The disappearing industry left a trail of impressive photographs, including some published by Financial media Caixin. One image that grabbed the attention of social media depicted a woman who appeared to be an ethnic minority holding a bundle of mining equipment and power cables like a flower bouquet.

Going for gold?

Former Bitmain CEO Jihan Wu believes that the mining regulations will benefit the industry over the long-term, citing an improved public image and eradication of bad actors. It’s certainly a nice thought, but at the moment, China seems more intent on eliminating all actors, not just the bad ones.

With the upcoming Winter Olympics in February of 2022 looming, Beijing will have the perfect opportunity to show off clear blue skies and clean-energy industries. On top of that, China can showcase its state-of-the-art central bank digital currency, without the confusion stemming from more speculative digital assets that might appear to have similarities on the surface. Those with first hand memories of the 2008 Summer Olympics may also remember the strict regulation against technology and social unrest prior to that landmark event.

Lowest volumes in years

The impact is being felt by leading exchanges in China. Huobi’s BTC/USDT pair saw only 109K BTC transacted in the past week, the lowest weekly volume dating back to October of 2018. Global exchanges were also affected by slumping volumes, but not to the degree as these predominately Chinese exchanges. In today’s regulatory climate, there’s no doubt that exchanges proactive in decentralizing operations and risk are better poised to minimize damage from unfavorable policies.

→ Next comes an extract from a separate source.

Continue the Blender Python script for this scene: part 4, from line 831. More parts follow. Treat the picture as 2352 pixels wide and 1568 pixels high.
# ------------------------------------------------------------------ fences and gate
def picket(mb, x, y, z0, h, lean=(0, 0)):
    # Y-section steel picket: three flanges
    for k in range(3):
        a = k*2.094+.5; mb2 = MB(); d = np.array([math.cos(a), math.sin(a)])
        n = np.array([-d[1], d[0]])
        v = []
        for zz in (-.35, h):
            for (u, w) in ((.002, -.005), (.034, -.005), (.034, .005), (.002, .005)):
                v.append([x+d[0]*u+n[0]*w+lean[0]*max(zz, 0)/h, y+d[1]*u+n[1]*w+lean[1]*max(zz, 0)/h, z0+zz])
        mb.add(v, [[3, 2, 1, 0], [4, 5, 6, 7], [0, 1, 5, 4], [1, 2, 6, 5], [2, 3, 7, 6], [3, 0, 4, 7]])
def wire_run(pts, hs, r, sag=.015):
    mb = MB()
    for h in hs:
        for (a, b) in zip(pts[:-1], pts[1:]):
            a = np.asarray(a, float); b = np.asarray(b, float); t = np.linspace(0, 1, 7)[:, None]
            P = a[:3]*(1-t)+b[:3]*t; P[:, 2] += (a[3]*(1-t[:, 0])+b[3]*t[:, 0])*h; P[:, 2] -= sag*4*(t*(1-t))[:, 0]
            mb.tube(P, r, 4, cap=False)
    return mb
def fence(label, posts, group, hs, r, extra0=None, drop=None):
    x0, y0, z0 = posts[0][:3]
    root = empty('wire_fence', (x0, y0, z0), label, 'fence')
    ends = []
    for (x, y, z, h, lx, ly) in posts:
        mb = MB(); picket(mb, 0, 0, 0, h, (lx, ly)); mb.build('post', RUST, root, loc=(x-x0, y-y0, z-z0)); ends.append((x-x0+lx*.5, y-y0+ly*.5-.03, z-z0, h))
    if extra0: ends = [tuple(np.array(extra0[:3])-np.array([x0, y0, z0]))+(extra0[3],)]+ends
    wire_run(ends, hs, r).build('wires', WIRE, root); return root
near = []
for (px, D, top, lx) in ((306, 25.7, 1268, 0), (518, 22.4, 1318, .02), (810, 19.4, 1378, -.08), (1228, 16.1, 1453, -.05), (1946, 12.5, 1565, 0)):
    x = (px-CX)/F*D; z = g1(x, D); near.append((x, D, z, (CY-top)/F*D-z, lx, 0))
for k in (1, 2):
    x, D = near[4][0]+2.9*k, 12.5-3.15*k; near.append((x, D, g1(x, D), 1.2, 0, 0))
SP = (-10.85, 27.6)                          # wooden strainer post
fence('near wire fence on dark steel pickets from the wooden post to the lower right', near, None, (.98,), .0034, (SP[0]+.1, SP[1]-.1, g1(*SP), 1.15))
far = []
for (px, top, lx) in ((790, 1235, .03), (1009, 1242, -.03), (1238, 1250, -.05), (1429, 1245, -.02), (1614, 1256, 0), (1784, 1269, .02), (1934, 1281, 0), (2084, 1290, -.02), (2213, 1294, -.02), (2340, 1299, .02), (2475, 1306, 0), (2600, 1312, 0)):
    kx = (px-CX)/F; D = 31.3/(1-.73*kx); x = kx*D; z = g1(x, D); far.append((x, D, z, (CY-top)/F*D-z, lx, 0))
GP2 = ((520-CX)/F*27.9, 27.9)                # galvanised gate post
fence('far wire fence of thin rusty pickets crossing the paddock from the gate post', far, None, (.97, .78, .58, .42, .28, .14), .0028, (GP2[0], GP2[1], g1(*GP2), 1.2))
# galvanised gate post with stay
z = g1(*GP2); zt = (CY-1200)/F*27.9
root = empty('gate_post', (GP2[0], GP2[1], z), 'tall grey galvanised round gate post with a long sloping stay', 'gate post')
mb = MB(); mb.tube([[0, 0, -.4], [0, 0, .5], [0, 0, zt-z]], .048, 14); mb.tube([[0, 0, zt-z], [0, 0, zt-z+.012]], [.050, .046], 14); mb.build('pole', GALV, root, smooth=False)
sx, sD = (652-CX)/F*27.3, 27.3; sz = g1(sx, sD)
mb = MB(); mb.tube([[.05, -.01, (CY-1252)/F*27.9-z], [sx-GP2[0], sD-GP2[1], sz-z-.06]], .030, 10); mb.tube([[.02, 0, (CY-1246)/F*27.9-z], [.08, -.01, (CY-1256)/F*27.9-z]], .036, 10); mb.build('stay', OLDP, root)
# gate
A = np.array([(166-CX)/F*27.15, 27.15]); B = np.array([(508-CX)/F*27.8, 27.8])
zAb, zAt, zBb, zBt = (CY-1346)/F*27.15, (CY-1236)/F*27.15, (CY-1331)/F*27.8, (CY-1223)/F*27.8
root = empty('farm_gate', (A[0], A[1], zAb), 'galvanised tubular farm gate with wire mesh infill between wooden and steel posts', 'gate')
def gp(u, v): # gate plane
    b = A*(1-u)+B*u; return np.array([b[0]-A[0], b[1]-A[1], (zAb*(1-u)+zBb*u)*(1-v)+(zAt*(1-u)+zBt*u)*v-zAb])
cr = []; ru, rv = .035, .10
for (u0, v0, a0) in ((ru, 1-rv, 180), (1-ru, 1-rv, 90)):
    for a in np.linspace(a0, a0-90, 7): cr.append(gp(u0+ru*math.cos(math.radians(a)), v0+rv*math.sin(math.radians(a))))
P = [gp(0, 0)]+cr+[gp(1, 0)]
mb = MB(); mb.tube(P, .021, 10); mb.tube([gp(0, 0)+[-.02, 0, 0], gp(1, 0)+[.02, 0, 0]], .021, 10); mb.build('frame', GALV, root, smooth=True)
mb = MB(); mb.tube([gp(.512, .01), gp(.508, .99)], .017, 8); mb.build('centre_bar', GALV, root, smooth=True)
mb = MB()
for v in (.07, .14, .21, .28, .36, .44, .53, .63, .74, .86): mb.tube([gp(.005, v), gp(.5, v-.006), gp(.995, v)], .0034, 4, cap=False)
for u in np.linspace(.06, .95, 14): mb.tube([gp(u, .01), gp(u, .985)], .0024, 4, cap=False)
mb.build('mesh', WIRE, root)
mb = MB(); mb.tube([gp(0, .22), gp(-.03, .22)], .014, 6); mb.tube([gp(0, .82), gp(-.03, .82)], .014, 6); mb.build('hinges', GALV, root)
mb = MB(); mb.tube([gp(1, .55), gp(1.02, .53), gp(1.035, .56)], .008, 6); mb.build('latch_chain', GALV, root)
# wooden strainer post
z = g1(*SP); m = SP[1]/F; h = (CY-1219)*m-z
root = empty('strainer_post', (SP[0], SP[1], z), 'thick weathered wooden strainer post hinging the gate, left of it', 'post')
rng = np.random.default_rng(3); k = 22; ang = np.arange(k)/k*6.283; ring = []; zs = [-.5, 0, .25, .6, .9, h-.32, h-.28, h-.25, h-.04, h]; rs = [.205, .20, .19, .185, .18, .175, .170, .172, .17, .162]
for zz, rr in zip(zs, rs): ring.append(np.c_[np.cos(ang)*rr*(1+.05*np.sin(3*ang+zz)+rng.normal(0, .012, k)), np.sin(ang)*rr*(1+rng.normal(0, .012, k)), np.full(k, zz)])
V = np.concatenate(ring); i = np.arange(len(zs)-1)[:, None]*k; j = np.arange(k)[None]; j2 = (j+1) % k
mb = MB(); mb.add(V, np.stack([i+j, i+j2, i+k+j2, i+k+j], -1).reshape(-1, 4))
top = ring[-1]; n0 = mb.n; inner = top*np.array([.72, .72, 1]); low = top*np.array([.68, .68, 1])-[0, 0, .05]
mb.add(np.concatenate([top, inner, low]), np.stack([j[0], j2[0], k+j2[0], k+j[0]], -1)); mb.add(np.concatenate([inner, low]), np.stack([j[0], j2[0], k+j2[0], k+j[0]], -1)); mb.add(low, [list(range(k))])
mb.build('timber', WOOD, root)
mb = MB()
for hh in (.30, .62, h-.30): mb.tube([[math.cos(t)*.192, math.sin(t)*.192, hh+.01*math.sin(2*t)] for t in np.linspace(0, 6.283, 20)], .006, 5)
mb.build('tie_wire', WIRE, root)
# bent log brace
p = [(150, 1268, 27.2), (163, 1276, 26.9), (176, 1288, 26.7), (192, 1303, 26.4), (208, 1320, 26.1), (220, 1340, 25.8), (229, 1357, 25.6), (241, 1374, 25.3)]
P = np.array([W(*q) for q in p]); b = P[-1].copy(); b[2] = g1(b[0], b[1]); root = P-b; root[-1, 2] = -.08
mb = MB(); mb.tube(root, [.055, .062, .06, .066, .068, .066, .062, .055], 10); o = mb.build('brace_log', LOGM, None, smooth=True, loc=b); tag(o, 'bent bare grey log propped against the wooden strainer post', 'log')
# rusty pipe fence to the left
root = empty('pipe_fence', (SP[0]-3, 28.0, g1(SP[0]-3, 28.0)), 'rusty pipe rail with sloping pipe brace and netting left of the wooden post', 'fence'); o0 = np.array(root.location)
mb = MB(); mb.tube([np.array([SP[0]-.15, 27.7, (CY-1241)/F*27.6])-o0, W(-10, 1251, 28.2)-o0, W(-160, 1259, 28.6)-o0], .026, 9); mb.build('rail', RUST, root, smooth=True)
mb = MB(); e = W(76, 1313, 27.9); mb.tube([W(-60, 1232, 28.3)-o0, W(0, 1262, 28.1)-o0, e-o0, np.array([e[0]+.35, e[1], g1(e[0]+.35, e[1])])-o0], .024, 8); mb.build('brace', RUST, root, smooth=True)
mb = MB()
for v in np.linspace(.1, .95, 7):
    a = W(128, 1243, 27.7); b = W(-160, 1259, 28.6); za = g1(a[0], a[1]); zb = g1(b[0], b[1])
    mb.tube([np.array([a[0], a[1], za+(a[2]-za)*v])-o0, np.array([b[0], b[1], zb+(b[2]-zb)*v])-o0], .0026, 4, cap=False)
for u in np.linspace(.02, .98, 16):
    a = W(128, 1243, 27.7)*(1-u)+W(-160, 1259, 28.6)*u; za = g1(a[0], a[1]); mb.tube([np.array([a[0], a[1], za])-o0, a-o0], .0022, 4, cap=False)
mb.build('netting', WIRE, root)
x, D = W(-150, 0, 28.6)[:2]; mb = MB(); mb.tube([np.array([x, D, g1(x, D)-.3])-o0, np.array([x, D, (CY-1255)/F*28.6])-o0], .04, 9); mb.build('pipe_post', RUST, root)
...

Working together for compliance?

On July 13, the Nanjing Public Security Research Institute announced it was working with OKLink to combat money laundering. OKLink is a blockchain technology firm that has ties to OK Group, a company that used to manage leading exchange OKex. With exchange leadership under incredible scrutiny in 2021, there is no surprise in seeing attempts to placate regulators.

Abandoning ship

On July 15, cryptocurrency media company Bishijie announced it was shutting down after violating national laws against cryptocurrency. Bishije, which translates to Coin World, had enjoyed a lot of popularity in 2018, prior to the depths of the last bear market cycle. This recent bull cycle never saw it fully recover it’s previous position however, making this only a minor loss for the current cryptocurrency space. It remains to be seen whether other media platforms based in the mainland can survive this trying period of time.